18. The method of accelerating a carriage around a circular track as claimed in Claim 17 wherein said carriage is capable of moving closer to or farther from said superconducting cables to create repulsive or attractive force while traveling adjacent to said superconducting cables.

19. The method of accelerating a carriage around a circular track as claimed in Claim 17 wherein said carriage is capable of moving laterally with respect to said superconducting cables to create shear force while traveling adjacent to said superconducting cables.

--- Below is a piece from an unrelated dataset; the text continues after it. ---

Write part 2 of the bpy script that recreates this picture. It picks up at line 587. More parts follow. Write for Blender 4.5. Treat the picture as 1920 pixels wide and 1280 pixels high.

20. A method of launching projectiles, comprising: disposing at least two stationary superconducting cables around the circumference of a circular track, said superconducting cables carrying electrical current in opposing directions; and disposing a carriage adjacent to said track such that said carriage is capable of traveling adjacent to said superconducting cables; and disposing at least one superconducting coil within said carriage largely parallel with said superconducting cables; and attaching a projectile to said carriage; and cooling said superconducting coil to the superconducting state to create a high- force magnetic suspension, accelerating said carriage to high speed around said circular track, and releasing said projectile from said carriage.

21. The method of launching projectiles as claimed in Claim 21 wherein said carriage is capable of moving closer to or farther from said superconducting cables to create repulsive or attractive force while traveling adjacent to said superconducting cables.

22. The method of launching projectiles as claimed in Claim 21 wherein said carriage is capable of moving laterally with respect to said superconducting cables to create shear force while traveling adjacent to said superconducting cables.

23. The method of launching projectiles as claimed in Claim 21 wherein said track is disposed within an airtight tunnel.

24. The method of launching projectiles as claimed in Claim 23 wherein said tunnel is largely evacuated.

25. The method of launching projectiles as claimed in Claim 24 wherein: said tunnel includes at least one bifurcation with at least one offshoot tunnel segment leading to at least one external door; said carriage is accelerated to high speed around said circular track, said projectile is released from said carriage such that it enters said offshoot tunnel segment, said external door is opened such that said projectile exits said tunnel, and said carriage is decelerated for reuse.

26. The method of launching projectiles as claimed in Claim 24 wherein: said tunnel includes at least one bifurcation with at least one offshoot tunnel segment leading to at least one chamber capable of safely containing the impact of a high speed projectile, wherein said carriage enters said offshoot tunnel in the event of a system failure and impacts within said chamber.